At $300 gold, real property would fall by 15% over the several year adjustment, but if gold were held at that plateau, real long-term interest rates would fall too. Tax liabilities on inflated capital gains would fall as the gains declined, although the real value of property would remain the same. Wages would have to fall nominally by 15%, but purchasing power would remain the same as the cost of goods and services would fall too. The real minimum wage would increase, causing unemployment problems unless offset by lower tax rates on capital. The wealth of dollar creditors of course increases in real terms, and while high-income wages come down, their tax liabilities fall faster. They creep down the brackets instead of up. The problem in several of the Asian countries, such as Korea, is that their devaluations are propelling them up the brackets while we creep down.
The losers through the process, who bear the greatest burden of adjustment, are private dollar debtors. These are the folks who have contracted to pay their debts in nominal dollars that will, over the period of adjustment, be harder to earn. To the degree there are now mechanisms to lower finance costs in a deflationary environment, that problem is offset.

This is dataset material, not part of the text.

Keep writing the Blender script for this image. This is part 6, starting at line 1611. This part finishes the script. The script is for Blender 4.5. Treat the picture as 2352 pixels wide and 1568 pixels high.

Finally, another loser may be the Fed. Greenspan can pretend he didn’t have anything to do with the wreckage around the world, but we can expect the rest of the world is going to build defenses against the dollar. At the moment, China is in the best position to fix its currency to gold, although it would have more credibility if the Islamic world joined in. These are new thoughts, still half formed, but you will be getting more of them as we proceed into this uncharted territory.